When Robert Swope, a senior at Georgetown University, submitted his regular column to the school newspaper last week criticizing the campus production of The Vagina Monologues, the editors of the Hoya were swift in rejecting it. Why? They thought the columnist's repeated attacks on the Women's Center (which sponsored the show last year) "hurt the newspaper's credibility." Swope says that since October, he has written only twice on women's issues, which may have been two times too many. He complained he was being censored, which led to his getting fired and the article being killed.

THE SCRAPBOOK has obtained the unpublished piece, which was certainly impolitic, since it provided verbatim quotes from the play, including the part in which an adult woman gets a 13-year-old girl drunk and has her way with her. When it's all over, the grateful girl says, "I'll never need to rely on a man." (For more on The Vagina Monologues, see David Brooks's "Our Bodies, Our Surgeons," in the Feb. 7 WEEKLY STANDARD.)
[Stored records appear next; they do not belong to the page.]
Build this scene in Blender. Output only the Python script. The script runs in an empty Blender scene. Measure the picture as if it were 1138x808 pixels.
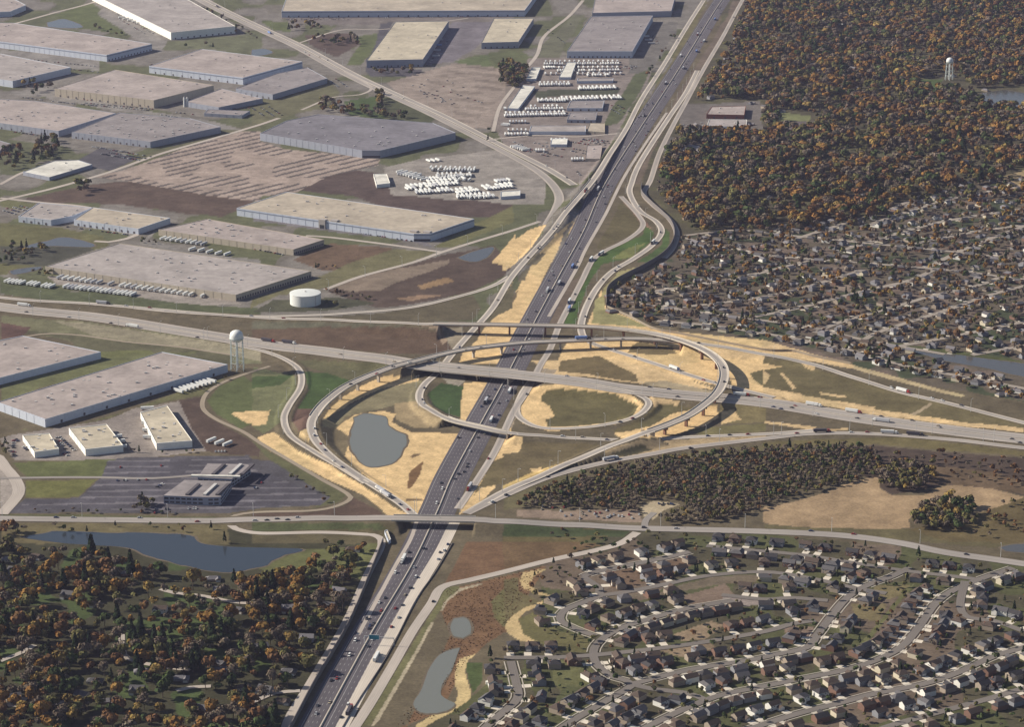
import bpy, math, random
import numpy as np
from mathutils import Vector
random.seed(7); RNG = np.random.default_rng(11)
SC = bpy.context.scene
# ------------------------------------------------------------------ camera, sky, sun, exposure
PW, PH = 1138.0, 808.0
F, YH, H = 2800.0, -450.0, 900.0          # focal length in photo pixels, horizon row, flying height in metres
PITCH = math.atan((PH/2 - YH)/F)
cam = bpy.data.objects.new('camera', bpy.data.cameras.new('camera')); SC.collection.objects.link(cam)
cam.location = (0, 0, H); cam.rotation_euler = (math.pi/2 - PITCH, 0, 0)
cam.data.sensor_width = 36.0; cam.data.lens = 36.0*F/PW; cam.data.clip_start = 5; cam.data.clip_end = 300000
SC.camera = cam
SUN_EL, SUN_AZ = math.radians(31), math.radians(-79)      # azimuth measured from +Y towards +X: the sun stands on the left
w = bpy.data.worlds.new('World'); SC.world = w; w.use_nodes = True
wn = w.node_tree; sky = wn.nodes.new('ShaderNodeTexSky'); sky.sky_type = 'NISHITA'; sky.sun_disc = False
sky.sun_elevation = SUN_EL; sky.sun_rotation = SUN_AZ; sky.air_density = 1.0; sky.dust_density = 1.0
wn.nodes['Background'].inputs[1].default_value = 0.058
wn.links.new(sky.outputs[0], wn.nodes['Background'].inputs[0])
sl = bpy.data.lights.new('sun', 'SUN'); sl.energy = 4.8; sl.angle = math.radians(0.5); sl.color = (1.0, 0.91, 0.77)
sun = bpy.data.objects.new('sun', sl); SC.collection.objects.link(sun)
sd = Vector((math.sin(SUN_AZ)*math.cos(SUN_EL), math.cos(SUN_AZ)*math.cos(SUN_EL), math.sin(SUN_EL)))
sun.rotation_euler = sd.to_track_quat('Z', 'Y').to_euler(); sun.location = (0, 2000, 1500)
SC.view_settings.view_transform = 'Standard'; SC.view_settings.look = 'None'
SC.view_settings.exposure = 0.5; SC.view_settings.gamma = 1.0
SC.cycles.volume_bounces = 0; SC.cycles.max_bounces = 4

# ------------------------------------------------------------------ helpers
CP, SP = math.cos(PITCH), math.sin(PITCH)
def U(x, y, z=0.0):
    a = (x-PW/2)/F; b = -(y-PH/2)/F
    dx, dy, dz = a, CP + b*SP, -SP + b*CP
    t = (z-H)/dz
    return (dx*t, dy*t, z)
def UA(P, z=0.0):
    P = np.asarray(P, float); a = (P[:,0]-PW/2)/F; b = -(P[:,1]-PH/2)/F
    t = (z-H)/(-SP + b*CP)
    return np.stack([a*t, (CP+b*SP)*t], 1)
def PX(X, Y, Z):
    Zr = Z-H; d = Y*CP - Zr*SP; u = Y*SP + Zr*CP
    return PW/2 + F*X/d, PH/2 - F*u/d
ORI = {1:(0,0),2:(280,0),3:(560,0),4:(848,0),5:(0,200),6:(280,200),7:(560,200),8:(848,200),
       9:(0,400),10:(280,400),11:(560,400),12:(848,400),13:(0,603),14:(280,603),15:(560,603),16:(848,603),0:(0,0)}
def Z(k, pts):                            # coordinates read off an enlarged quarter of the survey -> photo pixels
    s = 1.0 if k == 0 else 3.924
    ox, oy = ORI[k]
    return [(ox+p[0]/s, oy+p[1]/s)+tuple(p[2:]) for p in pts]
ORDS = 'first second third fourth fifth sixth seventh eighth ninth tenth eleventh twelfth'.split()
def ordn(n):
    if n <= 12: return ORDS[n-1]
    return '%d%s' % (n, 'th' if 10 <= n % 100 <= 20 else {1:'st',2:'nd',3:'rd'}.get(n % 10, 'th'))
COL = SC.collection
def wc(t): return len(t.replace('-', ' ').split())
def short(t):
    if wc(t) > 15: t = t.replace('dark grey', 'charcoal')
    for w_ in (' in the ', ' on the ', ' of the ', ' by the ', ' at the ', ' below the ', ' above the ', ' near the ', ' facing the ', ' beside the '):
        if wc(t) > 15: t = t.replace(w_, w_[:-4])
    return t.replace(' the ', ' ') if wc(t) > 15 else t
def tag(o, label=None, cat=None, group=None, kind=None):
    if label: label = short(label)
    if label: o['label'] = label
    if cat: o['category'] = cat
    if group: o['group'] = group
    if kind: o['kind'] = kind
    return o
def empty(name, loc=(0,0,0), rz=0, label=None, cat=None, group=None):
    o = bpy.data.objects.new(name, None); COL.objects.link(o); o.location = loc; o.rotation_euler = (0,0,rz)
    return tag(o, label, cat, group)
def mesh_np(name, V, Fq, mats, mi=None, col=None, uv=None, smooth=False):
    """V (n,3); Fq list of index arrays all quads or a python list of faces"""
    me = bpy.data.meshes.new(name)
    if isinstance(Fq, np.ndarray):
        n = len(Fq); k = Fq.shape[1]
        me.vertices.add(len(V)); me.vertices.foreach_set('co', np.asarray(V, np.float32).ravel())
        me.loops.add(n*k); me.loops.foreach_set('vertex_index', Fq.astype(np.int32).ravel())
        me.polygons.add(n); me.polygons.foreach_set('loop_start', np.arange(0, n*k, k, dtype=np.int32))
        try: me.polygons.foreach_set('loop_total', np.full(n, k, np.int32))
        except Exception: pass
        me.update(calc_edges=True)
    else:
        me.from_pydata([tuple(v) for v in V], [], Fq)
    for m in (mats if isinstance(mats, (list, tuple)) else [mats]): me.materials.append(m)
    if mi is not None: me.polygons.foreach_set('material_index', np.asarray(mi, np.int32))
    if col is not None:
        a = me.color_attributes.new('tint', 'FLOAT_COLOR', 'POINT'); a.data.foreach_set('color', np.asarray(col, np.float32).ravel())
    if uv is not None:
        u = me.uv_layers.new(name='UVMap'); li = np.empty(len(me.loops), np.int32); me.loops.foreach_get('vertex_index', li)
        u.data.foreach_set('uv', np.asarray(uv, np.float32)[li].ravel())
    if smooth: me.polygons.foreach_set('use_smooth', np.ones(len(me.polygons), bool))
    me.validate(); me.update()
    return me
def link(name, me, parent=None, loc=(0,0,0), rz=0):
    o = bpy.data.objects.new(name, me); COL.objects.link(o); o.location = loc; o.rotation_euler = (0,0,rz)
    if parent: o.parent = parent
    return o
class MB:
    def __init__(s): s.v = []; s.f = []; s.m = []
    def poly(s, pts, m=0):
        i = len(s.v); s.v += [tuple(p) for p in pts]; s.f.append(list(range(i, i+len(pts)))); s.m.append(m)
    def prism(s, pts, z0, z1, m=0, mt=None, top=True, bottom=True):
        n = len(pts); i = len(s.v)
        s.v += [(p[0],p[1],z0) for p in pts] + [(p[0],p[1],z1) for p in pts]
        for k in range(n):
            j = (k+1) % n; s.f.append([i+k, i+j, i+n+j, i+n+k]); s.m.append(m)
        if top: s.f.append([i+n+k for k in range(n)]); s.m.append(m if mt is None else mt)
        if bottom: s.f.append([i+k for k in reversed(range(n))]); s.m.append(m)
    def box(s, c, d, rz=0, m=0, taper=1.0, mt=None):
        i = len(s.v); ca, sa = math.cos(rz), math.sin(rz)
        for zz, k in ((-.5,1.0),(.5,taper)):
            for x, y in ((-.5,-.5),(.5,-.5),(.5,.5),(-.5,.5)):
                X, Y = x*d[0]*k, y*d[1]*k
                s.v.append((c[0]+X*ca-Y*sa, c[1]+X*sa+Y*ca, c[2]+zz*d[2]))
        for q, fc in enumerate(((3,2,1,0),(4,5,6,7),(0,1,5,4),(1,2,6,5),(2,3,7,6),(3,0,4,7))):
            s.f.append([i+k for k in fc]); s.m.append(mt if (mt is not None and q == 1) else m)
    def tube(s, a, b, r0, r1=None, n=8, m=0):
        r1 = r0 if r1 is None else r1; a = Vector(a); b = Vector(b); d = (b-a).normalized()
        u = d.orthogonal().normalized(); v = d.cross(u); i = len(s.v)
        for p, r in ((a,r0),(b,r1)):
            for k in range(n):
                t = 2*math.pi*k/n; s.v.append(tuple(p + u*math.cos(t)*r + v*math.sin(t)*r))
        for k in range(n):
            j = (k+1) % n; s.f.append([i+k, i+j, i+n+j, i+n+k]); s.m.append(m)
        s.f.append([i+n+k for k in range(n)]); s.m.append(m); s.f.append([i+k for k in reversed(range(n))]); s.m.append(m)
    def lathe(s, prof, n=24, c=(0,0), m=0):
        i = len(s.v)
        for r, z in prof:
            for k in range(n):
                t = 2*math.pi*k/n; s.v.append((c[0]+r*math.cos(t), c[1]+r*math.sin(t), z))
        for q in range(len(prof)-1):
            for k in range(n):
                j = (k+1) % n; s.f.append([i+q*n+k, i+q*n+j, i+(q+1)*n+j, i+(q+1)*n+k]); s.m.append(m)
    def mesh(s, name, mats, smooth=False):
        me = bpy.data.meshes.new(name); me.from_pydata(s.v, [], s.f)
        for m in (mats if isinstance(mats, (list, tuple)) else [mats]): me.materials.append(m)
        me.polygons.foreach_set('material_index', np.array(s.m, np.int32))
        if smooth: me.polygons.foreach_set('use_smooth', np.ones(len(s.f), bool))
        me.update(); return me
    def obj(s, name, mats, parent=None, loc=(0,0,0), rz=0, smooth=False):
        return link(name, s.mesh(name, mats, smooth), parent, loc, rz)
# smooth value noise in numpy
_T = RNG.random((256,256))
def vnoise(x, y):
    xi = np.floor(x).astype(int); yi = np.floor(y).astype(int); fx = x-xi; fy = y-yi
    fx = fx*fx*(3-2*fx); fy = fy*fy*(3-2*fy)
    g = lambda a, b: _T[a & 255, b & 255]
    return (g(xi,yi)*(1-fx)+g(xi+1,yi)*fx)*(1-fy) + (g(xi,yi+1)*(1-fx)+g(xi+1,yi+1)*fx)*fy
def inpoly(x, y, P):
    P = np.asarray(P, float); r = np.zeros(x.shape, bool); n = len(P); j = n-1
    for i in range(n):
        xi, yi = P[i,0], P[i,1]; xj, yj = P[j,0], P[j,1]
        c = ((yi > y) != (yj > y))
        if yi != yj: r ^= c & (x < (xj-xi)*(y-yi)/(yj-yi)+xi)
        j = i
    return r
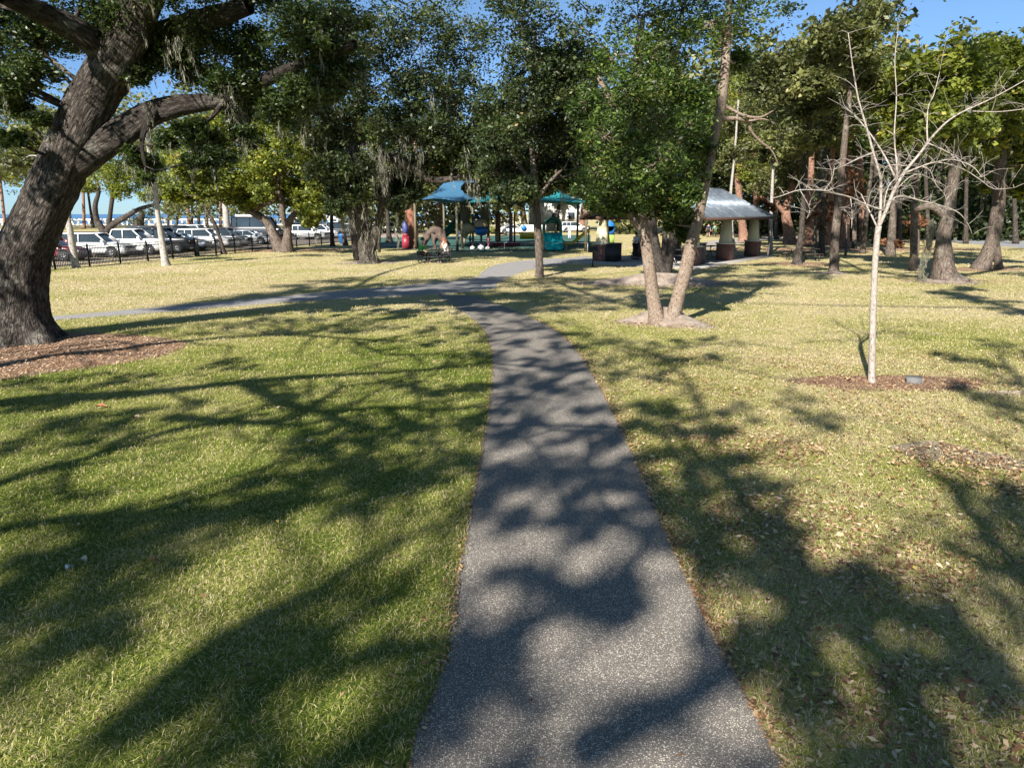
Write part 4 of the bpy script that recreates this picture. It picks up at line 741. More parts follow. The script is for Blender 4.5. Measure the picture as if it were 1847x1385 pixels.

Swope finds it incongruous that the nation's oldest Catholic university is staging a play in which audiences cheer a lesbian seduction. He makes the obvious point that if a man "had gotten her liquored-up and then had sex with her, rational people . . . would consider that rape."

Georgetown was last in the news when the leaders of the Jesuit institution were resisting a student movement to restore crucifixes to the classroom. Celebrations of lesbian rape are apparently another matter. And for some reason, says a bemused Swope, administrators still pretend to be baffled when conservative students complain that the school is losing its Catholic identity.